The fierce urgency of now: the world is warming, climate changing, species disappearing, water vanishing, crops failing.

“The oceans of history,” King noted in that same speech, “are made turbulent by the ever-rising tides of hate. History is cluttered with the wreckage of nations and individuals that pursued this self-defeating path of hate.”

Like King connected Vietnam to the larger civil rights struggles of his day, today he would easily connect the dots between rising greenhouse gases, the rising tides of weather patterns, and the pummeling of New Orleans from Katrina, the coming crisis of millions of Bangladesh refugees when the warmed Indian Ocean rises, the devastating droughts in the South last year that crippled family farmers.

Global warming is not just an environmental issue: it is an economic issue.
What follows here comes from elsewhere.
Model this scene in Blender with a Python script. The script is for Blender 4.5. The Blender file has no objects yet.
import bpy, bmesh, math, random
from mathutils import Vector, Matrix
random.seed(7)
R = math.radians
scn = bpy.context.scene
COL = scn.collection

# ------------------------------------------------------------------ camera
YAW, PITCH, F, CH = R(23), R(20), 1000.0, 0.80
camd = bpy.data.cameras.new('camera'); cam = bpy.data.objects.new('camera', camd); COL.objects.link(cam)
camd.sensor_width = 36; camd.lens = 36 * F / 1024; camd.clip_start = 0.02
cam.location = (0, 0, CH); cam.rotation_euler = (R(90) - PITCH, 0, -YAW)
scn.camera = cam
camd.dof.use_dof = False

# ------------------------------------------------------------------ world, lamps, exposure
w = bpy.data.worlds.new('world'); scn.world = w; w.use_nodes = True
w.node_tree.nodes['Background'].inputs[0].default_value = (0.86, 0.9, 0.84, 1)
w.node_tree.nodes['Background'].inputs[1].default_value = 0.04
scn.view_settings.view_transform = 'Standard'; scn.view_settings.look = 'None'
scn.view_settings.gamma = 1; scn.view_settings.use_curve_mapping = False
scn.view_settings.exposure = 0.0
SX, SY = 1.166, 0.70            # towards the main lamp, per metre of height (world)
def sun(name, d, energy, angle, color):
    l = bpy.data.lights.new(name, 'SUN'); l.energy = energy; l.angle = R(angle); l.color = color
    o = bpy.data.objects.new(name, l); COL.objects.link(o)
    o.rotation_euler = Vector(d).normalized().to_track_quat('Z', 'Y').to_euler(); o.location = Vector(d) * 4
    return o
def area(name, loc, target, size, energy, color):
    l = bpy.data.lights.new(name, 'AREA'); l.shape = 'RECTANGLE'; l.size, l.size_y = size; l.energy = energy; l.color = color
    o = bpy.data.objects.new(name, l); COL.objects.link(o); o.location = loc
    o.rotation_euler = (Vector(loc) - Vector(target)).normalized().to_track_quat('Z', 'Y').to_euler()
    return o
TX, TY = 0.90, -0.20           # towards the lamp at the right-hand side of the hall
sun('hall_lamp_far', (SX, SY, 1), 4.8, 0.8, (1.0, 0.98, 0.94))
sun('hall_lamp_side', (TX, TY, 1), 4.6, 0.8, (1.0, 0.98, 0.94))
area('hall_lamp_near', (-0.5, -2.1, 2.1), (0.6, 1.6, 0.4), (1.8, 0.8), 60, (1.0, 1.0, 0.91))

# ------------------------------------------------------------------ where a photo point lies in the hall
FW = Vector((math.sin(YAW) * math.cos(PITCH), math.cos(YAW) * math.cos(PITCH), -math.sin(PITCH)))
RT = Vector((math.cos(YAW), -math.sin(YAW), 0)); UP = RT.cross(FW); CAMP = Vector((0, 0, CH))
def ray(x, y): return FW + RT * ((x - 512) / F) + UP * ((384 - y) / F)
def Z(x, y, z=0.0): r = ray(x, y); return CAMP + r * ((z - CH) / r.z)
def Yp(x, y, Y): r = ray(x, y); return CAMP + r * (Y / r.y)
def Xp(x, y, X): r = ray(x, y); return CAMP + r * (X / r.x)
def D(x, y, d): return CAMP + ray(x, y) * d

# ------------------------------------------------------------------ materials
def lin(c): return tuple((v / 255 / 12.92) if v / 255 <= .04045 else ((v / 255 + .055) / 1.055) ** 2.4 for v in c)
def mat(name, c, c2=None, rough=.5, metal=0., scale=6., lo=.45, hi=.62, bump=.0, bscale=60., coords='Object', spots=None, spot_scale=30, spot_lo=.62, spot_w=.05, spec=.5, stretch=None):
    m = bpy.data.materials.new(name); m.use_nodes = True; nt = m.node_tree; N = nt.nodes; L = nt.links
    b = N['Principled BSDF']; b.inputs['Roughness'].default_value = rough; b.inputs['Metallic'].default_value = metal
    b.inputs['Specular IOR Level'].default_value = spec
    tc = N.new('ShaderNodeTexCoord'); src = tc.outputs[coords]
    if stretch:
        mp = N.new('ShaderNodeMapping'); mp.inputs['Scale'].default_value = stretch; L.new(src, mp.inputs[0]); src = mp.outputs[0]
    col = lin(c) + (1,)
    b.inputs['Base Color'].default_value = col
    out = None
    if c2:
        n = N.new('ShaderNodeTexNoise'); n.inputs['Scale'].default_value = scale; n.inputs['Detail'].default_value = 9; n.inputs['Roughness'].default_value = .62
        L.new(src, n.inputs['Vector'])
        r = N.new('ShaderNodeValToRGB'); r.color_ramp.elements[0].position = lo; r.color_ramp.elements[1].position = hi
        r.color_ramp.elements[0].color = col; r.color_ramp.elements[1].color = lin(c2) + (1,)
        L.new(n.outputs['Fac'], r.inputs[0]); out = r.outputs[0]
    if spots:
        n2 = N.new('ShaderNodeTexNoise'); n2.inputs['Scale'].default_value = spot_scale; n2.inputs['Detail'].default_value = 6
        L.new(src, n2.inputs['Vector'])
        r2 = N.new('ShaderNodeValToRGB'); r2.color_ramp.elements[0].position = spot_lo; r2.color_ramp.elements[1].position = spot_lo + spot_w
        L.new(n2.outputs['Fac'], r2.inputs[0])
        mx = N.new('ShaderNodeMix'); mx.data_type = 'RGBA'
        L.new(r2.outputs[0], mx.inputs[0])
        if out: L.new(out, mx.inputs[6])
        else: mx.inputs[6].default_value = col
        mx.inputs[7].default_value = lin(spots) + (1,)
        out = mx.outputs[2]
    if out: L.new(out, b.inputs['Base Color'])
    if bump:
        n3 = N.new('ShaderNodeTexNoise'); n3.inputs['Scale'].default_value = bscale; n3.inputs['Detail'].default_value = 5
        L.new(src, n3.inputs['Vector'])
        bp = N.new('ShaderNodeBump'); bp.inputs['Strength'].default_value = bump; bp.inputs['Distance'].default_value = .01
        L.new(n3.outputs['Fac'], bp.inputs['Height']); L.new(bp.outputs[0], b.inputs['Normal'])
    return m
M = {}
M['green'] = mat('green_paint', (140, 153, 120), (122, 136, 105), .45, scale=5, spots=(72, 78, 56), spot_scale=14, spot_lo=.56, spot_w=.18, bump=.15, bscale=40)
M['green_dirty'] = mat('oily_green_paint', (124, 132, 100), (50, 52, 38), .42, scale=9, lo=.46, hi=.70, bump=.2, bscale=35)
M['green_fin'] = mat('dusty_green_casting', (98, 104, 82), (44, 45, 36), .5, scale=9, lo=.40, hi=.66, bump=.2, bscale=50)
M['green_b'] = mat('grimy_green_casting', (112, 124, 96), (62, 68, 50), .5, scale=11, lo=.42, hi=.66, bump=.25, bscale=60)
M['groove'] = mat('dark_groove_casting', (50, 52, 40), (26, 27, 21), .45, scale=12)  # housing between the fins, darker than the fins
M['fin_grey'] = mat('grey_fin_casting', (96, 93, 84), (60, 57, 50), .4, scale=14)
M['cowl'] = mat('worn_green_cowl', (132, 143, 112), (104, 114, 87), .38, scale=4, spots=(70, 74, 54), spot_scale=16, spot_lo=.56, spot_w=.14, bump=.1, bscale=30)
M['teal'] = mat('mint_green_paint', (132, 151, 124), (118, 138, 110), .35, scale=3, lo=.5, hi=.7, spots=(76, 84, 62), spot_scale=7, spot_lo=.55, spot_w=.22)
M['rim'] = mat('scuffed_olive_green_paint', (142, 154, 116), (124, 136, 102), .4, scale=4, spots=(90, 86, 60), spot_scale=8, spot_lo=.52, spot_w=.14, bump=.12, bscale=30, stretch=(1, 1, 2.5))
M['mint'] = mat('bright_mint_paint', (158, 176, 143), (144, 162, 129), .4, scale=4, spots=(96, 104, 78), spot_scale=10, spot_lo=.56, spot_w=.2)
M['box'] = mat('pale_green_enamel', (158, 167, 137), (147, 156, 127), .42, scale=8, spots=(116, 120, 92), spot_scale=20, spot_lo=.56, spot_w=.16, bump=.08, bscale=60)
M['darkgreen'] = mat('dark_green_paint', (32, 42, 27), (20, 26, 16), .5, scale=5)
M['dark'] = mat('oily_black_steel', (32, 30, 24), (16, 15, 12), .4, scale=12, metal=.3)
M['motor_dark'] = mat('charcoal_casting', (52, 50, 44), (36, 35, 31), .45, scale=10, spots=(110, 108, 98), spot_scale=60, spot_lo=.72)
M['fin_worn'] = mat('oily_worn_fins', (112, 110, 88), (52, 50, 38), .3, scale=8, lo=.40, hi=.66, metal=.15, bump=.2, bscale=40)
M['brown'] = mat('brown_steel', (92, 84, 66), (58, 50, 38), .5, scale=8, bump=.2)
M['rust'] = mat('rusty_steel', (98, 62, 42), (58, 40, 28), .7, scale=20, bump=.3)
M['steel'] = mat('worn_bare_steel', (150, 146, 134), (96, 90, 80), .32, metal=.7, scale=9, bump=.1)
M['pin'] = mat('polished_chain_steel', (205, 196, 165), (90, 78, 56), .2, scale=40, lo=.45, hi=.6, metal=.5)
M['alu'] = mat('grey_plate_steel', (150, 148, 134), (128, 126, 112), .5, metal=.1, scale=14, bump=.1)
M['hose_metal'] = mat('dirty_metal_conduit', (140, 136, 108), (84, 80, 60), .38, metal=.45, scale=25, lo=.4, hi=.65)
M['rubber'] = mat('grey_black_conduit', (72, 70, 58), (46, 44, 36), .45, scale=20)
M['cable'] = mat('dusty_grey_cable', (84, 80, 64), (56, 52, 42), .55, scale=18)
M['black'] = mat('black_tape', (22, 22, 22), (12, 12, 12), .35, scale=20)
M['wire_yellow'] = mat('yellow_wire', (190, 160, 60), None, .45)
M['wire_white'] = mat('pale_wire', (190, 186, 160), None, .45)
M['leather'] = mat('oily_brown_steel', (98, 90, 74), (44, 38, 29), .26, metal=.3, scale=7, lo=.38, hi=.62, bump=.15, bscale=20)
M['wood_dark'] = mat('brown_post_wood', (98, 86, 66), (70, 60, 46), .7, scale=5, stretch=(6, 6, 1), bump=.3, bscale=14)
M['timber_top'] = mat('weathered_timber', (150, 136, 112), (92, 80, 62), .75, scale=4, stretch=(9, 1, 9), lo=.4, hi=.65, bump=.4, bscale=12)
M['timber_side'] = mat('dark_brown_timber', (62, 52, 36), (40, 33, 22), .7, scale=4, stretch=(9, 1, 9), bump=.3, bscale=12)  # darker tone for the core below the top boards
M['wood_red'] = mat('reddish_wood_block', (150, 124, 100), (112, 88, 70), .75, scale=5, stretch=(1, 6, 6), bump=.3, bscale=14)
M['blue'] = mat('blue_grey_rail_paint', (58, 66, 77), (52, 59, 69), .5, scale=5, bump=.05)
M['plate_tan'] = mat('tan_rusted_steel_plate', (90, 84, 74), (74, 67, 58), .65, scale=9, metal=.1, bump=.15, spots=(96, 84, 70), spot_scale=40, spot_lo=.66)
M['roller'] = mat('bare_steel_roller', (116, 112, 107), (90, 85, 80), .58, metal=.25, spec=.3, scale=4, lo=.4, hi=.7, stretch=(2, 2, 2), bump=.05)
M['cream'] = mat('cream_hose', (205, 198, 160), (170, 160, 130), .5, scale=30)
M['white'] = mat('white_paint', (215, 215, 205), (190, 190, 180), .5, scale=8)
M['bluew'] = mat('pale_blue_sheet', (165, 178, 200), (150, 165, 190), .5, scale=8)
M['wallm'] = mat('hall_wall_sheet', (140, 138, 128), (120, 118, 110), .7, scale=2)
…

And a civil rights issue.

Just after offering the “fierce urgency phrase,” King added, “In this unfolding conundrum of life and history, there is such a thing as being too late. Procrastination is still the thief of time. Life often leaves us standing bare, naked, and dejected with a lost opportunity. The tide in the affairs of men does not remain at flood—it ebbs. Over the bleached bones and jumbled residues of numerous civilizations are written the pathetic words, ‘Too late.’”

Obama is right. On just the environment alone, we are confronted with the fierce urgency of now. Like King and Vietnam, I pray it’s not too late, and I pray we elect the right president in November for these, the greenhouse times.